Obrigado, Perdão Ajuda-me

Obrigado, Perdão Ajuda-me
As minhas capacidades estão fortemente diminuídas com lapsos de memória e confusão mental. Esta é certamente a vontade do Senhor a Quem eu tudo ofereço. A vós que me leiam rogo orações por todos e por tudo o que eu amo. Bem-haja!

sexta-feira, 18 de novembro de 2016

Barbárie 2.0

Toda a gente devia ver um segmento do “60 Minutos” que a SIC Notícias está a passar. Chama-se “The National Mood” e tem como protagonista Frank Luntz, um profissional dos estudos de mercado e dos grupos de discussões.

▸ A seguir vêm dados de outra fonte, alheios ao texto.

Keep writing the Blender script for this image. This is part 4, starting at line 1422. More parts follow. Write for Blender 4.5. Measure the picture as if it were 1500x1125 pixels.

Luntz juntou dezenas de americanos de todas a origens e sensibilidades e só lhes pediu uma coisa: uma conversa civilizada sobre o estado da América. O resultado foi dramático. As pessoas não se respeitaram, falaram por cima umas das outras, insultaram-se, mostrando que só conseguem pensar com frases à Twitter, esse instrumento de destruição da linguagem e da perceção da realidade. Luntz faz isto há décadas e garante que nunca viu nada assim. As pessoas estão mesmo a descer aos calabouços da barbárie. Porquê? Luntz menciona três causas: a eleição de 2000, que criou um abismo que perdura, as redes sociais e a falta de educação pura e dura. Vou concentrar-me nas duas últimas.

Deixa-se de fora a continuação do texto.